Park management activities

Barrington Tops National Park has management strategies in place to protect and conserve the values of this park. Visit the detailed park and fire management documents. Here is just some of the work we’re doing to conserve these values:

Managing weeds, pest animals and other threats

Pests and weeds have a significant impact to the ecosystems within Barrington Tops National Park. Risk assessments for new and emerging weeds are carried out as an ongoing initiative within the park. Phytophthora cinnamomi is a root-rot water mould which is a major threat to park biodiversity which is being managed with the establishment of a quarantine zone to prevent further spread. Pest management of foxes and wild dogs is an important part of the work NPWS does to protect the integrity of biodiversity which exists within Barrington Tops National Park, as well as adjoining agricultural enterprises.

Conservation program

Wild dog control program

Wild dogs can have significant impacts on other animals and are regarded as pests. Our wild dog control program operates in many NSW national parks and reserves.
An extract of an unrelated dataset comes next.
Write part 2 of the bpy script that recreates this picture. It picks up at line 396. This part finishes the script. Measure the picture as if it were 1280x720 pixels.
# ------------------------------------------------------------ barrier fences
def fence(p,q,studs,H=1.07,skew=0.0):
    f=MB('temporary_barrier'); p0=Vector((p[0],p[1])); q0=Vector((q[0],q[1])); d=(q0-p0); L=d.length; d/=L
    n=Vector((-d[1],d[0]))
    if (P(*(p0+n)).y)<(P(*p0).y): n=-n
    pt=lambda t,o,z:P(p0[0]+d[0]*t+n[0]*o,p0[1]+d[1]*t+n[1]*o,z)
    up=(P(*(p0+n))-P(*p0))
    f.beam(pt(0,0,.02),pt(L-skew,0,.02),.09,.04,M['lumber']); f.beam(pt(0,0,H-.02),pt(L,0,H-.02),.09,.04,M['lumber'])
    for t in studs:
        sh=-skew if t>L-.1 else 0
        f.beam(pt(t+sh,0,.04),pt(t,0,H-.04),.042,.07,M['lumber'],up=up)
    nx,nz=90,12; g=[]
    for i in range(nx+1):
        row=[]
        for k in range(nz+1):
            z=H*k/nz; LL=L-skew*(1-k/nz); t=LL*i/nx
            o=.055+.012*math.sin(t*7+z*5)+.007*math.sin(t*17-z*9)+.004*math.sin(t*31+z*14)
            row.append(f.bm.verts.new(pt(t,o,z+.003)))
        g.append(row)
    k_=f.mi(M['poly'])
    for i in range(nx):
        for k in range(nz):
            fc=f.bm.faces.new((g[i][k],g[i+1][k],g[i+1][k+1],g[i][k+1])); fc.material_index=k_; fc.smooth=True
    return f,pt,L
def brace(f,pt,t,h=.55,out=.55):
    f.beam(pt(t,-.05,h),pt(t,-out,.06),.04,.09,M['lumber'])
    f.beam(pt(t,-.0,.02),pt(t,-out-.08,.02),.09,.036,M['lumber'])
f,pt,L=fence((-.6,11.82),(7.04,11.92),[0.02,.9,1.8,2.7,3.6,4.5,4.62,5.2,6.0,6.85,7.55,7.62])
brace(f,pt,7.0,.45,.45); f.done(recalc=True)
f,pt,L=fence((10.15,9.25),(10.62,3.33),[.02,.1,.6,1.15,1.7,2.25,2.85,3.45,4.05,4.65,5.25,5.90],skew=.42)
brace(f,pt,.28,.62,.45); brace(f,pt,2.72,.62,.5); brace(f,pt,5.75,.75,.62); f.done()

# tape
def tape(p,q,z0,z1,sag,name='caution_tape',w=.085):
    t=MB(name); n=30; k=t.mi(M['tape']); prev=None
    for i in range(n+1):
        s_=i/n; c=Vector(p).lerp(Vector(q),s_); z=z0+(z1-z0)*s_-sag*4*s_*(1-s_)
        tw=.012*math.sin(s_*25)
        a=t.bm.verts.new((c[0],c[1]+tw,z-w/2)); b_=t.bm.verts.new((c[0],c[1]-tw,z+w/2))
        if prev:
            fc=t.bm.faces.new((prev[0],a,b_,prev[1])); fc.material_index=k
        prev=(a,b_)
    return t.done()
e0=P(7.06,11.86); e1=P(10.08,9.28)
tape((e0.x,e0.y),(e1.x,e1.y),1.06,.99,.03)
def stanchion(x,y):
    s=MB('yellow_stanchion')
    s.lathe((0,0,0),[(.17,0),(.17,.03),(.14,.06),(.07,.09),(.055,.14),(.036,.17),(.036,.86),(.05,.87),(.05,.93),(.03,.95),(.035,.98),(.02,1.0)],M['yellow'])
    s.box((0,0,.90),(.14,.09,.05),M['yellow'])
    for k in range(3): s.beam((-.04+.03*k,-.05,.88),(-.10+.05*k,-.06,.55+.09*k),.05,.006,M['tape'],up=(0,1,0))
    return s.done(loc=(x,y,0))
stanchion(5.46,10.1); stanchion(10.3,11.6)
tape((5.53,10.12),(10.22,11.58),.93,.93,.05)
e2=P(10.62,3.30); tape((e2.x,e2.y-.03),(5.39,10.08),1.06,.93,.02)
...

When carrying out wild dog pest control, we aim to minimise the impact that they have on livestock and domestic pets, while maintaining dingo conservation in key areas.

Exploring World Heritage

An important part of the Gondwana Rainforests of Australia World Heritage Area, the rainforests of Barrington Tops National Park are of international significance. Signage updates, both directional and designating the park’s World Heritage status, are ongoing. NPWS works alongside local Aboriginal communities in interpreting the park’s Aboriginal cultural heritage, and engages park neighbours and the wider community wherever possible.

Managing fire

NSW is one of the most bushfire prone areas in the world as a result of our climate, weather systems, vegetation and the rugged terrain. NPWS is committed to maintaining natural and cultural heritage values and minimising the likelihood and impact of bushfires via a strategic program of fire research, fire planning, hazard reduction, highly trained rapid response firefighting crews and community alerts.

Conservation program

Planning for fire

Bushfires are inevitable across fire-prone vegetation types within NSW national parks. NPWS prepares for wildfires by working with other fire agencies, reserve neighbours and the community to ensure protection of life, property and biodiversity. Every park has its own fire management strategy, devised in consultation with partner fire authorities and the community to plan and prioritise fire management.